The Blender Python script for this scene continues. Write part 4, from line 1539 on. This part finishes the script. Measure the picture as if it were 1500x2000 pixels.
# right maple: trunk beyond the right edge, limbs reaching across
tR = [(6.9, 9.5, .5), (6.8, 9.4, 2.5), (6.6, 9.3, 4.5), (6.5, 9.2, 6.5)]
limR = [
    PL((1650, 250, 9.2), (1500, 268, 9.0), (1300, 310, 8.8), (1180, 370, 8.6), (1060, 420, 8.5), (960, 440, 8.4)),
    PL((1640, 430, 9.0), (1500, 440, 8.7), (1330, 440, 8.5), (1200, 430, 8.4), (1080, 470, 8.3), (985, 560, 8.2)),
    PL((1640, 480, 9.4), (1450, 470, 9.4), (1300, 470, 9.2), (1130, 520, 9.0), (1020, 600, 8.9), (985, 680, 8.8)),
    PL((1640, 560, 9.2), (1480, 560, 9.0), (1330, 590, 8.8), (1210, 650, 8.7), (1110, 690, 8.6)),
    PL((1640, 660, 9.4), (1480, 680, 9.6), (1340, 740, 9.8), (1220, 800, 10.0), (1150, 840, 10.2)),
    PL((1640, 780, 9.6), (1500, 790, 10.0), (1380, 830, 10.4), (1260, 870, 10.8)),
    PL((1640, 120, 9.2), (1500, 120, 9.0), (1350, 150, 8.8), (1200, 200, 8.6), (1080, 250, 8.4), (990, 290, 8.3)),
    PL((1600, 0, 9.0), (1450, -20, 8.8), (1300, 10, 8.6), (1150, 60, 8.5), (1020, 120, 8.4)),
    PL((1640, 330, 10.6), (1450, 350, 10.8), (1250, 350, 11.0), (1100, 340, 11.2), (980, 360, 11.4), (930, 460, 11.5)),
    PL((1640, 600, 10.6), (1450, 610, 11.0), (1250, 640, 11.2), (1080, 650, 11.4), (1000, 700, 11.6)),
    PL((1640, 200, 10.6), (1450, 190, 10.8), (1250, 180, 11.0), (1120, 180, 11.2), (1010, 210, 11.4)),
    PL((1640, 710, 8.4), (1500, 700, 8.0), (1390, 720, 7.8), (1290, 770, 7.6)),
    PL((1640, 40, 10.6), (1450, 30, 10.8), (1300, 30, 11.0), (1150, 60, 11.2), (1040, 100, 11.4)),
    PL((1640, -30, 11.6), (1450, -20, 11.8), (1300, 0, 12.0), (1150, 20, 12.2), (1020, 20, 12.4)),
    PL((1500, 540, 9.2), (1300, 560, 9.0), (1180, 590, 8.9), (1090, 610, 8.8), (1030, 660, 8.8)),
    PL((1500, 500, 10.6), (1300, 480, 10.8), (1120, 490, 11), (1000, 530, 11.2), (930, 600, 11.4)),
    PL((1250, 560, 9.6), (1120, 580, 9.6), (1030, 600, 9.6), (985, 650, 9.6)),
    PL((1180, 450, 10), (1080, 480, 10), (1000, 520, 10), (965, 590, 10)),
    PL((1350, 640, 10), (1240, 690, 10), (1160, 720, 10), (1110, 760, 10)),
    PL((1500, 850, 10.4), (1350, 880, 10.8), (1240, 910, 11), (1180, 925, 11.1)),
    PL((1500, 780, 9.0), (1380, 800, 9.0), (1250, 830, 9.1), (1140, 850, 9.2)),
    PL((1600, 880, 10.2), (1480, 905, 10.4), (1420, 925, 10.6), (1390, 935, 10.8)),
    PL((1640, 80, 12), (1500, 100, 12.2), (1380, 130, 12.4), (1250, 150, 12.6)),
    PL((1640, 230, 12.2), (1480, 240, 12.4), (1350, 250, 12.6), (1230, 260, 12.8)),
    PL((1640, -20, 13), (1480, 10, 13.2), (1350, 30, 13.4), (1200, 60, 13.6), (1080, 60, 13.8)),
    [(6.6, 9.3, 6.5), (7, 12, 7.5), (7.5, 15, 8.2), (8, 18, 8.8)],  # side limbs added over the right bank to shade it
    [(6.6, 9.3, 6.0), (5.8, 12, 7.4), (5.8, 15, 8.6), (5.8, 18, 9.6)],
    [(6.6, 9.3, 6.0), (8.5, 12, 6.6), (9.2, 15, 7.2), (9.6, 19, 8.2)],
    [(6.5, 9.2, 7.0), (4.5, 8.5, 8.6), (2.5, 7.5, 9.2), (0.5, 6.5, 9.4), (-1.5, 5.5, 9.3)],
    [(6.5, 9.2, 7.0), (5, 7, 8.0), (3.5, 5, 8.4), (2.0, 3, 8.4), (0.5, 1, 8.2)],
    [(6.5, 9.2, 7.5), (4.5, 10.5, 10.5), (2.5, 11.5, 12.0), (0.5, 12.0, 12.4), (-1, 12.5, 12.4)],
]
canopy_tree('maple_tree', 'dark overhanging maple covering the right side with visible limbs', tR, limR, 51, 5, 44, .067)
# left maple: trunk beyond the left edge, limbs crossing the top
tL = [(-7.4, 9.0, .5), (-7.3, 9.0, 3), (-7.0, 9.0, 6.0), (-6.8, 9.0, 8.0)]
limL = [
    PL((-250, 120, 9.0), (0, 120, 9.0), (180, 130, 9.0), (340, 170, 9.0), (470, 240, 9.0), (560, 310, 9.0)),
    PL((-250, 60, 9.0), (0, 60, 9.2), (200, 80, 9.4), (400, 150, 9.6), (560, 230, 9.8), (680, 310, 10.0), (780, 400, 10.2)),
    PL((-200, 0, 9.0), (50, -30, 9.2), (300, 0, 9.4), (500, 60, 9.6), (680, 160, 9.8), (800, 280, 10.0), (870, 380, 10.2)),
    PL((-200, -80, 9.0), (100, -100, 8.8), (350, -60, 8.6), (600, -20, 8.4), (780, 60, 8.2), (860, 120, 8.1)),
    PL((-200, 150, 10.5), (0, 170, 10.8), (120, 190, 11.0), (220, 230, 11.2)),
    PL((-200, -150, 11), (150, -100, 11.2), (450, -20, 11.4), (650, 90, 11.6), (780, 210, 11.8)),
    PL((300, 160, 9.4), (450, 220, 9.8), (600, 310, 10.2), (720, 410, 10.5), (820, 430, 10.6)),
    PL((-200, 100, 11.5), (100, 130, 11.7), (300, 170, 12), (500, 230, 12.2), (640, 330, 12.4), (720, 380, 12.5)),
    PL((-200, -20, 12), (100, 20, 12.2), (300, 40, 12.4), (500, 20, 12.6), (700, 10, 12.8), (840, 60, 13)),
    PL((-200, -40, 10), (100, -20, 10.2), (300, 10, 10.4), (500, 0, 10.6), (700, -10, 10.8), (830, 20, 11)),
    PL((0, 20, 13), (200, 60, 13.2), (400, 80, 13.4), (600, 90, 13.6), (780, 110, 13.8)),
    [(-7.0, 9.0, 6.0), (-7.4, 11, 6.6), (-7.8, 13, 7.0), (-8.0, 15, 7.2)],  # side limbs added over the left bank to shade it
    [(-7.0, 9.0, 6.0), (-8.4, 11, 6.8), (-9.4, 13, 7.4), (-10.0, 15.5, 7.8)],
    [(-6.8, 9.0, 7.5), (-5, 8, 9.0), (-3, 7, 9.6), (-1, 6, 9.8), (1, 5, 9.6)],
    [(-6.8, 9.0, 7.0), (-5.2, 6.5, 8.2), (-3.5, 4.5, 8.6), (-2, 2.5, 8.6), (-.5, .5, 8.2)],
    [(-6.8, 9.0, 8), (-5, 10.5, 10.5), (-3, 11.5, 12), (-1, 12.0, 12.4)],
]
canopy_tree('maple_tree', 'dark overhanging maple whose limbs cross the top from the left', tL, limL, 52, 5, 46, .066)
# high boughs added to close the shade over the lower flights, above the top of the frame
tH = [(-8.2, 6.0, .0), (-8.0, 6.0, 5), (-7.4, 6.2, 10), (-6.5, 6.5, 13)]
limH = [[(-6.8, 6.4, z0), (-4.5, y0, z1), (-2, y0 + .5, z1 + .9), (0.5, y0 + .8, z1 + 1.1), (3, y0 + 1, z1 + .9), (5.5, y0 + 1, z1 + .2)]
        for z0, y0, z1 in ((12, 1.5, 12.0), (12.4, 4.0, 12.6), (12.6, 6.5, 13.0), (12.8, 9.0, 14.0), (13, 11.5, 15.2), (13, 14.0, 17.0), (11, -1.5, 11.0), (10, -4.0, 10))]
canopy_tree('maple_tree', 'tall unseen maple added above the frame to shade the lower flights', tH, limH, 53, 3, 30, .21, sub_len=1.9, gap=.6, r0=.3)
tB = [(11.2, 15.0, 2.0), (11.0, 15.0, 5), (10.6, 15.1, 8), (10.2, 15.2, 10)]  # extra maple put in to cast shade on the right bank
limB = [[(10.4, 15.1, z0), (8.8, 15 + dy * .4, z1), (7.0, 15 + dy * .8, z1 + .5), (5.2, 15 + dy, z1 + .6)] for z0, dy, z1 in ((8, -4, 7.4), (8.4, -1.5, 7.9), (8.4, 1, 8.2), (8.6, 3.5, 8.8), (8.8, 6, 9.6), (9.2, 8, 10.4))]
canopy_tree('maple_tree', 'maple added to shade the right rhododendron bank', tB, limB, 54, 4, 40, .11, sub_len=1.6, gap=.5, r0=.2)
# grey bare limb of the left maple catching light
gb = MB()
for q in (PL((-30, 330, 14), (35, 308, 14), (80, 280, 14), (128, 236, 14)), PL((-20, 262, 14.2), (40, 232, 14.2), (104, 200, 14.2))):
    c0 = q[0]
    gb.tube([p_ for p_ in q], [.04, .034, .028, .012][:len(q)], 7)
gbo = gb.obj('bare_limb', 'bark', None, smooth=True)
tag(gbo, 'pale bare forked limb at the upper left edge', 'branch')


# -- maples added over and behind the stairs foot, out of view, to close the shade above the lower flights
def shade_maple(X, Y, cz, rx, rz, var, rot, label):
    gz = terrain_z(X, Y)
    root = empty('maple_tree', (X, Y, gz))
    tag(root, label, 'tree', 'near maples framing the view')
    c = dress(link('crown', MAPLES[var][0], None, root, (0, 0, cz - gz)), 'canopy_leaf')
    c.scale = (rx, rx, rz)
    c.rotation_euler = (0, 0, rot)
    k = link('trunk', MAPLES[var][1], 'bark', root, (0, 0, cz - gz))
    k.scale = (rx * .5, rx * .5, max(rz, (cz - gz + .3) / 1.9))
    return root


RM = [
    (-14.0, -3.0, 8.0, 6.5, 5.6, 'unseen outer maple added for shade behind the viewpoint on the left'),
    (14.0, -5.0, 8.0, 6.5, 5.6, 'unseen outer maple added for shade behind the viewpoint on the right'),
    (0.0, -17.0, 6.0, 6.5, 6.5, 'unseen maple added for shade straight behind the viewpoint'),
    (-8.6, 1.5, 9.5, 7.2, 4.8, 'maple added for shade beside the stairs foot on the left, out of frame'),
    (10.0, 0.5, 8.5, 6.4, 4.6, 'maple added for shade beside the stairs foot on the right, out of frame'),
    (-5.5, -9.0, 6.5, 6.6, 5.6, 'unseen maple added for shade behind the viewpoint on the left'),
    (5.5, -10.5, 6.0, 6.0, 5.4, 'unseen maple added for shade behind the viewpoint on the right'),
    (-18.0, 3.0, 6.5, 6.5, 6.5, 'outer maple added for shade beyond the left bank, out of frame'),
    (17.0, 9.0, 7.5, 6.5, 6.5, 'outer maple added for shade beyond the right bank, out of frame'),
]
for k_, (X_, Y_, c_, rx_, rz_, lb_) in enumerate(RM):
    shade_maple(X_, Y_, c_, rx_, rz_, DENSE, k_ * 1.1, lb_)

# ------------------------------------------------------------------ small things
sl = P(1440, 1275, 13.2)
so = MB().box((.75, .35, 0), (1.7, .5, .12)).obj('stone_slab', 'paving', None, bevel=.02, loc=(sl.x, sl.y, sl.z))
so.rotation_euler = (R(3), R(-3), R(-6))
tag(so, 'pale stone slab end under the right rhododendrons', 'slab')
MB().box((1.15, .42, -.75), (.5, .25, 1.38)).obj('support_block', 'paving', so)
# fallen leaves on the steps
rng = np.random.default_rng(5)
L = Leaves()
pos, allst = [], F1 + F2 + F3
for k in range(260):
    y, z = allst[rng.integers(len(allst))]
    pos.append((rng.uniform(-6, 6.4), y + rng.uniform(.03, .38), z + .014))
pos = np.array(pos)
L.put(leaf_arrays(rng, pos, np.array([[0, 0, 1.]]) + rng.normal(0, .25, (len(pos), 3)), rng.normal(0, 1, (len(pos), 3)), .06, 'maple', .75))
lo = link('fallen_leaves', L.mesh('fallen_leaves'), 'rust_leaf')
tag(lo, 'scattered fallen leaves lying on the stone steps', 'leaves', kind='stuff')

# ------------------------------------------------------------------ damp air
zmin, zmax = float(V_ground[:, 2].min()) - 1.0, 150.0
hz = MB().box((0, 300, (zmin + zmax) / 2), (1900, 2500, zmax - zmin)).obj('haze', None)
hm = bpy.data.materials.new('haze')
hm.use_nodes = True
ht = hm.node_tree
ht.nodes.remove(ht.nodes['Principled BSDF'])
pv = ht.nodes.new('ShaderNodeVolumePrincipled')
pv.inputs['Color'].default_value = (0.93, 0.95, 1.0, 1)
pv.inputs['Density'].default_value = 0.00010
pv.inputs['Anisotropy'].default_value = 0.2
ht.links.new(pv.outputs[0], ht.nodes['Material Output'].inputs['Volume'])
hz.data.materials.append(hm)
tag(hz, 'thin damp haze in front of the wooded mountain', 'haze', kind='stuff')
============================================================
• What the exercise asks: Filter the data for the string "from" and copy every line that has it.

• Answer to this problem:
The Blender Python script for this scene continues. Write part 4, from line 1539 on. This part finishes the script. Measure the picture as if it were 1500x2000 pixels.
canopy_tree('maple_tree', 'dark overhanging maple whose limbs cross the top from the left', tL, limL, 52, 5, 46, .066)